There are folks like that in D.C….

Yeah, man. Me and yU got a track that’s not out yet, so cats can check for that. I’ve been a big Diamond District fan, working a lot with Oddisee and yU.

How has hip-hop changed from years past?

I think it’s doing really, really good. I’m in a good position to know about Oddisee and yU. I’m part of the community, I’m part of the culture, so I get to do shows and know about things that folks don’t know about on a wide level. Just on the street level in New York, I’m up on the new YC the Cynic joints. I’m following what’s cooking, so how’s hip-hop doing? It’s an art form and a craft, and as time keeps going by, it’s only gonna keep getting better as long as people keep doing it from the art perspective. I don’t believe the whole “everything’s been done under the sun.” We come up with new ideas every day, so hip-hop can never be old. There’s always gonna be people pushing it to places it’s never gone. However, it’s unfortunate that people allow the media to control what’s popular.

As for mainstream hip-hop, I wouldn’t even call it hip-hop because hip-hop is a talent-based thing. This is the most lyric-driven genre that’s ever existed, and yet you have people who can’t even communicate on a speaking level. It shows that when people think hip-hop, they’re thinking of a dude that can’t rap. And that’s not hip-hop; hip-hop is dudes that can rap. I feel great about hip-hop; I’m listening to JJ Doom and all that. Hip-hop isn’t whack, so when people think of whack stuff when they think of hip-hop, that’s a misunderstanding.

How can you, and the others you just mentioned, gain mainstream attention?

We don’t control the mainstream channels. Me, yU and others, we’re gonna do fine because we can get our music to people at shows. He gets busy and whoever hears it is gonna be like, “Yo, he gets busy.” So we’re always gonna be OK and our burn is always gonna get a little brighter as long as we don’t fall off. But as far as getting the industry, which is based on things that aren’t music, to promote music? That’s silly. It’s not about promoting music, so I’m not expecting yU, Homeboy Sandman, or Oddisee to get on the radio because that’s not what the radio is for. It’s there to promote nonsense and it’s working great.
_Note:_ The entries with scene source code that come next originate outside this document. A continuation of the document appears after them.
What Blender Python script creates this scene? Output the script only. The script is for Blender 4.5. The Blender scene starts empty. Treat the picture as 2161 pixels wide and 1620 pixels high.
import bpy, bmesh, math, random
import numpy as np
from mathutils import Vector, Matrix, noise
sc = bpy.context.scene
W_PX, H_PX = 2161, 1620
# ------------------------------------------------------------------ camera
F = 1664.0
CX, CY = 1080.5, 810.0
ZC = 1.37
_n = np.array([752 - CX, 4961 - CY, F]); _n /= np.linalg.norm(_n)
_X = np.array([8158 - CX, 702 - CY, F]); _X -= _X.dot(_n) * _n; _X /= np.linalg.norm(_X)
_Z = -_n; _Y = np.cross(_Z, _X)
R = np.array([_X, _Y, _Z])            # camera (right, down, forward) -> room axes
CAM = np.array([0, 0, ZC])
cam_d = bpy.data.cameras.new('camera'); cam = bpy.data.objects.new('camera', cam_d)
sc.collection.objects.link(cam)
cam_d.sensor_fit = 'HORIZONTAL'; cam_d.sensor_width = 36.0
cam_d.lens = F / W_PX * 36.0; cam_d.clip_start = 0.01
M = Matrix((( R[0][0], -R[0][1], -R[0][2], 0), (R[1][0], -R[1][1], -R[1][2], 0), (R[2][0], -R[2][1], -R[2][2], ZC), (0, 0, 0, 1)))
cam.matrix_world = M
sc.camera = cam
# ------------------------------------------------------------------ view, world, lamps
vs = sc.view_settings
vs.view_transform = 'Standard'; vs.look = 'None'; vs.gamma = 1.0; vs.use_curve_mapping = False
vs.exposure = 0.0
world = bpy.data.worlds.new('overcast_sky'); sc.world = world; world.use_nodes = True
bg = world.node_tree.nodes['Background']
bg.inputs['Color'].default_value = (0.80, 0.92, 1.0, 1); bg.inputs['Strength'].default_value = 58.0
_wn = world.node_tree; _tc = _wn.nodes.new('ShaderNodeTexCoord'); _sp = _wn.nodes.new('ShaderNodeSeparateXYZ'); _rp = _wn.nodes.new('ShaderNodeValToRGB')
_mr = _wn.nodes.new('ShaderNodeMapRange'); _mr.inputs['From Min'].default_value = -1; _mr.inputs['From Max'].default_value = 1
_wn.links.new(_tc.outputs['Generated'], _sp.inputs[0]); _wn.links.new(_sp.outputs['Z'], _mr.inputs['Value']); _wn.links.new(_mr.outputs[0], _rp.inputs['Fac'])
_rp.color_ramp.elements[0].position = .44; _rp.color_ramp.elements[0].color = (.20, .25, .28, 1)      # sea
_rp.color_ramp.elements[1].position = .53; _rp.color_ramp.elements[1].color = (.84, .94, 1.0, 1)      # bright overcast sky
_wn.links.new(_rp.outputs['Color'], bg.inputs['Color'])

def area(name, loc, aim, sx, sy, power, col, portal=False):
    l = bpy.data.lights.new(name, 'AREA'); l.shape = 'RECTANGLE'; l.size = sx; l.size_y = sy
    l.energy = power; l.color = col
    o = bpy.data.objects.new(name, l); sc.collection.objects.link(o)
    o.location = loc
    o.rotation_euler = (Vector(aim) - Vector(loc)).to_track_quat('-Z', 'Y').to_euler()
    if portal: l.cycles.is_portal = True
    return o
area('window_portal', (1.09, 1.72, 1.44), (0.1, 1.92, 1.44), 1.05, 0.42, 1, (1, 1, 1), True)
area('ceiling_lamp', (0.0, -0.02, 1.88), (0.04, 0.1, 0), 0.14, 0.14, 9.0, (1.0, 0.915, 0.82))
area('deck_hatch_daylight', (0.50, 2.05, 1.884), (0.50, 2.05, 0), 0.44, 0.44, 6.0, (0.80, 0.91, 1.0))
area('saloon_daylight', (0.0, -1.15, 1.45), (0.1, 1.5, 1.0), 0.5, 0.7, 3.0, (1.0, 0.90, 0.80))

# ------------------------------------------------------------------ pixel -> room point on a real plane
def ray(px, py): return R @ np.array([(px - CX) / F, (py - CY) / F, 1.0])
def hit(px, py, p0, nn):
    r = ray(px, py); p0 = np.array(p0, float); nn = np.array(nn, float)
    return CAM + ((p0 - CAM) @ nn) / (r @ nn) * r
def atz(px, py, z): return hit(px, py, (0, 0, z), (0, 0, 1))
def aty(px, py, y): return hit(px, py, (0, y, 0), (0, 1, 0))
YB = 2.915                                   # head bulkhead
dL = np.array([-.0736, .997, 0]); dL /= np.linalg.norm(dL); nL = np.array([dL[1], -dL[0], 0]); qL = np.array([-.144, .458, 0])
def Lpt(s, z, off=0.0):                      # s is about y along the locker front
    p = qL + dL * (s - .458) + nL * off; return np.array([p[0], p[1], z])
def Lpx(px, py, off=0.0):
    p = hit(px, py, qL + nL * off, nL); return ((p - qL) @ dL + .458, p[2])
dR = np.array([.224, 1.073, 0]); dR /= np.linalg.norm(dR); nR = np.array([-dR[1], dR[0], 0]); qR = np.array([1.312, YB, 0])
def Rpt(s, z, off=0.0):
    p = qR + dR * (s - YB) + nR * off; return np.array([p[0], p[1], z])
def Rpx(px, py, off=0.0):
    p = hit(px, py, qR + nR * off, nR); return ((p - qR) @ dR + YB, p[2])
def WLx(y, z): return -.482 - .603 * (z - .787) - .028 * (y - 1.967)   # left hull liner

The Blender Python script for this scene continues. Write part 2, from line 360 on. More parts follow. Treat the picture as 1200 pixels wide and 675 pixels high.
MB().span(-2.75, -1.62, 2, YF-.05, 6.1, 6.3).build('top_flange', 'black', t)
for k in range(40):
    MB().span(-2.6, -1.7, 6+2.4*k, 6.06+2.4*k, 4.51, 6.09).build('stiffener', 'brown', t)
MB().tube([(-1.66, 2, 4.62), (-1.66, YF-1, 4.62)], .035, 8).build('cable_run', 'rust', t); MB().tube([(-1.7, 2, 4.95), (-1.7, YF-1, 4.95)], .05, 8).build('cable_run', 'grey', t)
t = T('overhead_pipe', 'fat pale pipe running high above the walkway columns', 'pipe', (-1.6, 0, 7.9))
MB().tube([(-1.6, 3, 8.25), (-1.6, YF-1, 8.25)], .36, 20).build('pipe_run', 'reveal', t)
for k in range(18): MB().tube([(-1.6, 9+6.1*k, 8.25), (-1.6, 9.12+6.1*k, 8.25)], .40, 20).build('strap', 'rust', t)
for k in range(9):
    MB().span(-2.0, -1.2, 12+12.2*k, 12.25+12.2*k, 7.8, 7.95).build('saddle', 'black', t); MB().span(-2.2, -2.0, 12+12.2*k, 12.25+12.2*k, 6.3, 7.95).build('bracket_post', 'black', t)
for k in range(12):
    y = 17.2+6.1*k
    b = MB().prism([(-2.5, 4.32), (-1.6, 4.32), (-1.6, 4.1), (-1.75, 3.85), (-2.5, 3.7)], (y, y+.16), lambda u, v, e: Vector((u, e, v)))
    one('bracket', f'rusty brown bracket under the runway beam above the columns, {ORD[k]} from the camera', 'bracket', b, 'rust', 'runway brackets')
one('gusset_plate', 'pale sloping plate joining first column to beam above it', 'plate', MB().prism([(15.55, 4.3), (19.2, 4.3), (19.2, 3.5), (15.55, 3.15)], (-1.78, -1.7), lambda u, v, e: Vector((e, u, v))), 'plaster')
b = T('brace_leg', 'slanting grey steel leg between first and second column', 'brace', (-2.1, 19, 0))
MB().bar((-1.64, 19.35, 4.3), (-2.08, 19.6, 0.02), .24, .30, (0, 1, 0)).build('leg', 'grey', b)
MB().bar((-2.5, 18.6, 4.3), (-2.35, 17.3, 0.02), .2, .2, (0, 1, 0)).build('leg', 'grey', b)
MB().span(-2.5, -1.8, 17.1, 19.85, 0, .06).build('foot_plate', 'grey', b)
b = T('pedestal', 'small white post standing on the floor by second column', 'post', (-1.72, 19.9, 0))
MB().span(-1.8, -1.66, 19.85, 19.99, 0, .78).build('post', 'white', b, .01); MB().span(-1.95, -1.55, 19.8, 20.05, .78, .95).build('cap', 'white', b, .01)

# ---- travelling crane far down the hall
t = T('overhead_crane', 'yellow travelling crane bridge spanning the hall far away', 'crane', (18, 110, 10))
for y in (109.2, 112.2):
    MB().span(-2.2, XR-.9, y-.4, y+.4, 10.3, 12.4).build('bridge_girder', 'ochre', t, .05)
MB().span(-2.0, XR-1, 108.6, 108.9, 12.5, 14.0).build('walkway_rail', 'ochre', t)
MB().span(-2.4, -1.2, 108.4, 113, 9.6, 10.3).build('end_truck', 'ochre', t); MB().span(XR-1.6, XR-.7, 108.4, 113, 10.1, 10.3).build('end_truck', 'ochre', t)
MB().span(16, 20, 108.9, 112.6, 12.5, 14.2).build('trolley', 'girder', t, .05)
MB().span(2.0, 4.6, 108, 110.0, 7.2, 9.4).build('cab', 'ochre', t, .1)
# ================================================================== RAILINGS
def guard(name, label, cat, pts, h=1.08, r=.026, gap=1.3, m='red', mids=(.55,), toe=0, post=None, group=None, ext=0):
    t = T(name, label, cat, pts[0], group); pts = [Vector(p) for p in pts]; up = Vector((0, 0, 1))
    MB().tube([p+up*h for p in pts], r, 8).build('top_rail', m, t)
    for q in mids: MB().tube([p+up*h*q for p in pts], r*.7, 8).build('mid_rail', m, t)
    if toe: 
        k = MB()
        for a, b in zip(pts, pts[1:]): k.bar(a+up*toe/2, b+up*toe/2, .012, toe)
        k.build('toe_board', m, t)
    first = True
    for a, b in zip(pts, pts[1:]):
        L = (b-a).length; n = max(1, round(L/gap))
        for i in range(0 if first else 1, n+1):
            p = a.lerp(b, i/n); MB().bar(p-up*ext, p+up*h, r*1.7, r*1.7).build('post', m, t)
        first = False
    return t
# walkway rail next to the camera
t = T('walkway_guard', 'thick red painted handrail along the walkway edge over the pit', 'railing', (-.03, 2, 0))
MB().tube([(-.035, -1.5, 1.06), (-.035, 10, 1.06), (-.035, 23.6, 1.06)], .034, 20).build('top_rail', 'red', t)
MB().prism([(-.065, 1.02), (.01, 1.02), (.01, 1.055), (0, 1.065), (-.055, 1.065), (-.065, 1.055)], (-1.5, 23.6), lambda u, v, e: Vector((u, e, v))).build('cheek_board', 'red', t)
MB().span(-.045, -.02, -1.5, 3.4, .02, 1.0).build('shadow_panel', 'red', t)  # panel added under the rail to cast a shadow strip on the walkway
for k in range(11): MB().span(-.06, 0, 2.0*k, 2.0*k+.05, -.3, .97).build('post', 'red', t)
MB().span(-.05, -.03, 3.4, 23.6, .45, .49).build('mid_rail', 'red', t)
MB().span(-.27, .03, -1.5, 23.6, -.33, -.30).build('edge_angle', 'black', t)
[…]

The radio is not for putting music on anymore. It’s for the B.S.

Schools work the same way. People say the schools are broken; I’m like “Yo, they’re not broken, the schools are working great.” They’re for implementing and upkeeping racial stratification. So asking a question like “How do we turn the tide?” is really a bugged-out question. We’ve gotta turn the tide one person at a time, 100 people at a time, 1,000 people at a time. The channels are controlled by cats who are not down with us. They’re never gonna open that up to us.

What can you tell me about the new album?

Yeah, man. I’m excited about this. I’m real happy with the EPs and I’m gonna do more of them, but it was great to return to the vibe that a bunch of different producers bring. I got to travel to a bunch of different places I’ve never been to creatively. I’m excited about some of the content that have to deal with romantic issues and personal stuff. I did this one record called “Grand Puba” that deals with the transformative stages of love. I feel it’s my best penmanship ever in relation to men-women relationship stuff. I got a joint about the United States called “America the Beautiful” that Jonwayne produced. I took time to write this song to point out the things that I appreciate. I’ve got a song that’s called “Stroll,” where I’m just walking around and paying attention.

What’s planned for this D.C. show?

I’ve been breaking out a bunch of material. Little by little at these shows, I’m gonna break out album cuts that I’ve never performed and don’t have videos. By the time we get to the end of the tour, I’ll be doing mad joints I never did. We just gonna have a real busy time, man. There’s gonna be some very eclectic, unique and authentic hip-hop.